Sunday, 17 March 2019

motivation - I'm feeling discouraged after getting tenure; should I quit?


A few months ago, and seven years after I obtained my PhD, I finally got tenure. Hence I have a permanent position in academia.



After a few months in this new position, I find myself thinking of quitting academia. I do not know if this is because of my new status but I am quite discouraged and not motivated to do research. Meanwhile, it seems that I now face even more teaching, more administration and more research pressure than before.


Have you passed through a similar phase, and if so could you describe your experience? I wonder if all these thoughts are caused by the transition from being a postdoc/assistant professor to being an associate professor, but I do not know.



Answer



Many faculty get post-tenure blues. There are several causes:




  • Burnout: You've been running at full speed for almost 30 years (k-12; college; grad school; post-docs; tenure track). Your brain needs a rest. It's perfectly acceptable for you to take a break. Many faculty have post-tenure slumps.




  • Survivor's guilt: Many of your grad peers didn't get jobs, you might have seen other faculty not make tenure. The tenuring process can seem capricious.
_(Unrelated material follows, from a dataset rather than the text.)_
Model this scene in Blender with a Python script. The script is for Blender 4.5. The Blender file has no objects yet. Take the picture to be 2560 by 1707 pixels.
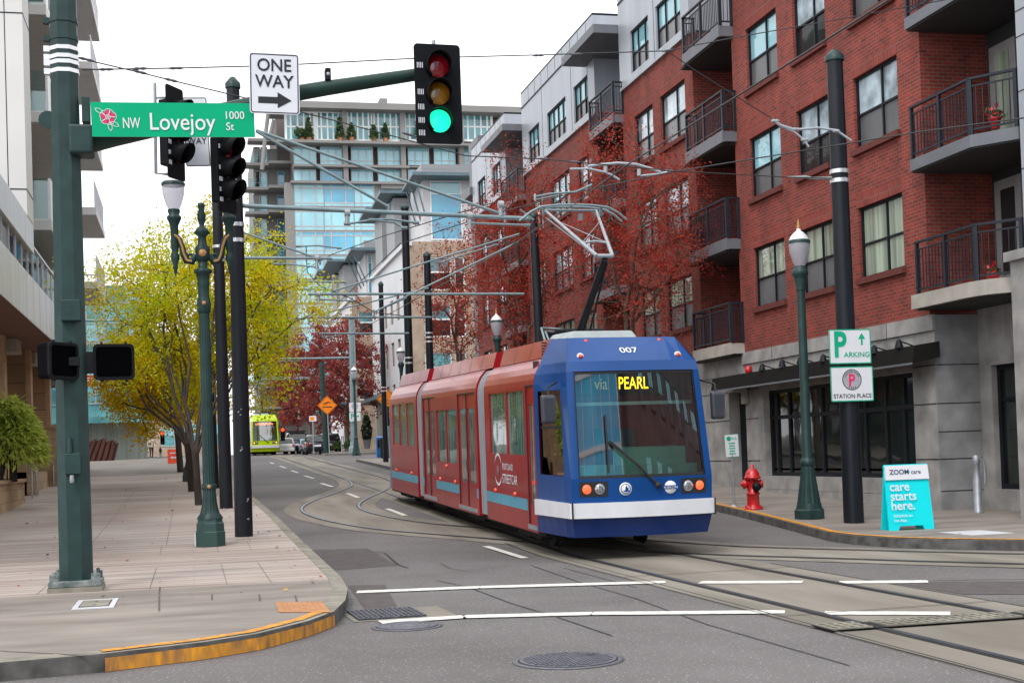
import bpy, math, random
import numpy as np
from mathutils import Vector, Matrix
R = math.radians
random.seed(7)
SC = bpy.context.scene
COL = SC.collection
# ------------------------------------------------------------------ camera
FPX = 3400.; CXP = 1280.; CYP = 1058.
CAM = np.array([0, 0, 1.6])
YAW = math.atan(805/3400); PIT = math.atan(77/3400); ROL = .0335
f0 = np.array([math.sin(YAW)*math.cos(PIT), math.cos(YAW)*math.cos(PIT), math.sin(PIT)])
r0 = np.array([math.cos(YAW), -math.sin(YAW), 0]); u0 = np.cross(r0, f0)
Rc = math.cos(ROL)*r0-math.sin(ROL)*u0; Uc = math.sin(ROL)*r0+math.cos(ROL)*u0
cd = bpy.data.cameras.new('camera'); cam = bpy.data.objects.new('camera', cd); COL.objects.link(cam)
cd.sensor_fit = 'HORIZONTAL'; cd.sensor_width = 36; cd.lens = 36*FPX/2560
cd.shift_y = (CYP-853.5)/2560; cd.clip_start = .1; cd.clip_end = 2000
M = Matrix(((Rc[0], Uc[0], -f0[0], 0), (Rc[1], Uc[1], -f0[1], 0), (Rc[2], Uc[2], -f0[2], 1.6), (0, 0, 0, 1)))
cam.matrix_world = M
SC.camera = cam
# ------------------------------------------------------------------ sky, sun, exposure (bright overcast)
W = bpy.data.worlds.new('World'); SC.world = W; W.use_nodes = True
nt = W.node_tree; nt.nodes.clear()
o_ = nt.nodes.new('ShaderNodeOutputWorld'); bg = nt.nodes.new('ShaderNodeBackground'); sk = nt.nodes.new('ShaderNodeTexSky')
sk.sky_type = 'NISHITA'; sk.sun_disc = False; sk.sun_elevation = R(50); sk.sun_rotation = R(215); sk.dust_density = 4; sk.air_density = 1
hs = nt.nodes.new('ShaderNodeHueSaturation'); hs.inputs['Saturation'].default_value = .12; hs.inputs['Value'].default_value = 1.0
mx = nt.nodes.new('ShaderNodeMix'); mx.data_type = 'RGBA'; mx.inputs[0].default_value = .7
mx.inputs[7].default_value = (12.4, 12.6, 13.0, 1)
nt.links.new(sk.outputs[0], hs.inputs['Color']); nt.links.new(hs.outputs[0], mx.inputs[6]); nt.links.new(mx.outputs[2], bg.inputs[0])
bg.inputs[1].default_value = .12
nt.links.new(bg.outputs[0], o_.inputs[0])
sd = bpy.data.lights.new('sun', 'SUN'); sd.energy = 1.0; sd.angle = R(16); sd.color = (1, .96, .9)
sun = bpy.data.objects.new('sun', sd); COL.objects.link(sun); sun.rotation_euler = (R(40), 0, R(-35))
SC.view_settings.view_transform = 'Standard'; SC.view_settings.look = 'None'; SC.view_settings.exposure = .48; SC.view_settings.gamma = 1
SC.cycles.max_bounces = 6; SC.cycles.diffuse_bounces = 3; SC.cycles.glossy_bounces = 3; SC.cycles.transparent_max_bounces = 8; SC.cycles.transmission_bounces = 4
SC.cycles.caustics_reflective = False; SC.cycles.caustics_refractive = False; SC.cycles.use_denoising = True

# ------------------------------------------------------------------ picture point -> place in the street (metres)
def gz(Y): return float(np.interp(Y, [20.5, 90, 125, 300], [0, 1.9, 2.35, 3.5]))
def ray(x, y): return f0+(x-CXP)/FPX*Rc-(y-CYP)/FPX*Uc
def DP(x, y, d): return CAM+d*ray(x, y)
def onX(x, y, X): d = ray(x, y); return CAM+d*(X/d[0])
def onY(x, y, Y): d = ray(x, y); return CAM+d*(Y/d[1])
def GP(x, y, dz=0):
    d = ray(x, y); lo = 2.
    for t in np.arange(2, 420, .5):
        p = CAM+t*d
        if p[2]-gz(p[1])-dz < 0:
            lo, hi = t-.5, t
            for _ in range(30):
                m = (lo+hi)/2; p = CAM+m*d
                if p[2]-gz(p[1])-dz < 0: hi = m
                else: lo = m
            return CAM+hi*d
    return CAM+420*d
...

You've just been through the sausage machine and you didn't like what you saw.





  • Imposter syndrome: Related to the above, you can't quite believe that you made it and you're doubting yourself. Were you really qualified to make it? Maybe there was a mistake in your file that they might catch?




  • Fear of commitment: You look at the other tenured faculty and are deathly afraid that you're now committed to be with them for the next 30 years. Oh god, what have you done. Your dreams of leaving academia and opening a bookstore-cafe by the waters of Lake Michigan are maybe just that, dreams.
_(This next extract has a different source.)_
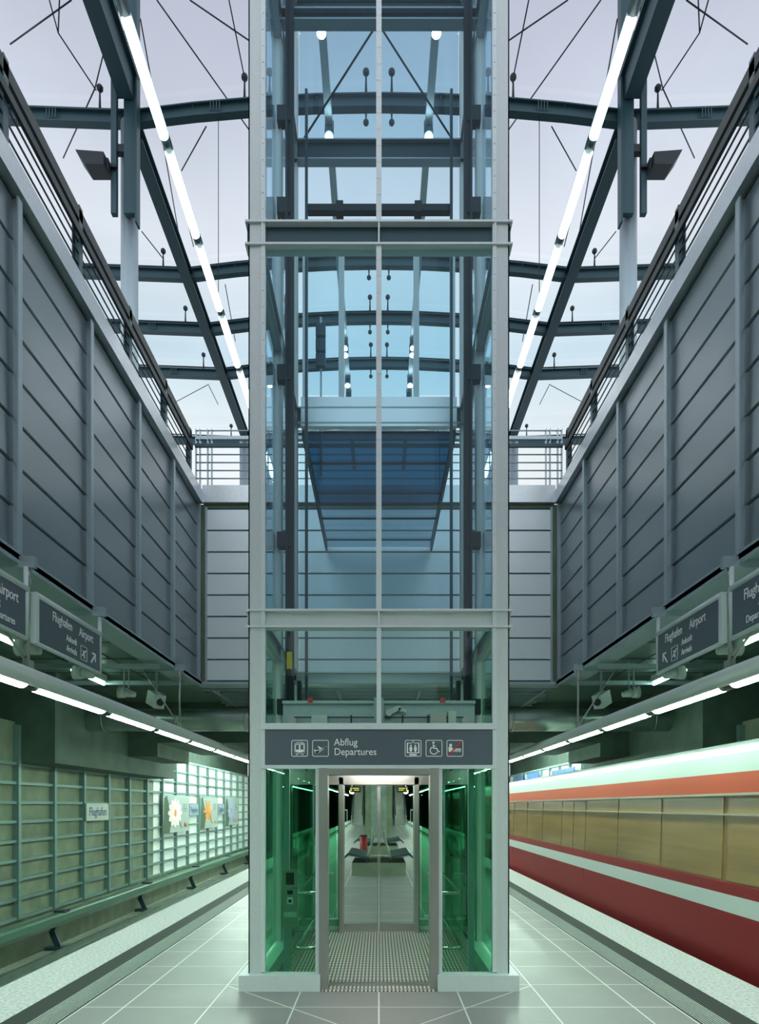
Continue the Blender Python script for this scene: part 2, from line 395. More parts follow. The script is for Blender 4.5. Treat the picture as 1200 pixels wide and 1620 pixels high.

  • Fresh fish: At many places, newly tenured faculty are fresh fish for burdensome committee assignments. e.g.: No one really wants to be the MA grad advisor but it has to be filled by a senior faculty member, thus the 'new guy' gets it. Some senior colleagues may actually tell you that you "owe" them because they "gave" you tenure. Bollycocks. You earned your tenure. You owe no one. Just try to remember the 'just say no' skills that you had as junior faculty and wriggle out of any and all commitments until you can figure out which ones you can tolerate.





  • Peter Principle: The Peter Principle ("people rise to their level of incompetence") is often misunderstood. It's not that you are incompetent, it's that you've been competent in one domain but promoted to a higher domain than where you've shown competence. Associate and full professors often have to do much more administrative work and intrauniversity politics than assistant/untenured faculty. When you're tenured, work becomes less fun and more bureaucratic. And you wondered why your senior faculty were all sourpusses. Key to your sanity here is to remain in domains that you're passionate about (teaching, basic research, etc.) and enter into new domains only on your own terms. For example, if the provost wants you to be chair of XYZ onerous committee, then you need $x research funds or to go to y conference or get z course relief (h/t to J and Captain Emacs).




  • Paradise Syndrome also known as the dog who actually caught the car syndrome. You've been working so hard for so many years for something you finally achieved and suddenly you don't know what to do with it. You have to come up with new life goals and purpose for living (thx Pharap).




The most important thing to remember is that they can't fire you without serious cause. Take a break, say no, piss some people off by not taking on work. Let your brain stretch. Go kayaking. Work on your bucket list. And then after that, try to remember what made you so passionate about your field.


Finally, if you really, really, really want to quit and you can't take sabbatical or get a grant to buy you out for a semester then: take an unpaid leave. The provost should be willing to work with you - if not, you can use FMLA or sick leave if you can get your doctor to agree you need time off. It's better than quitting as it leaves you with your Plan A when you recover.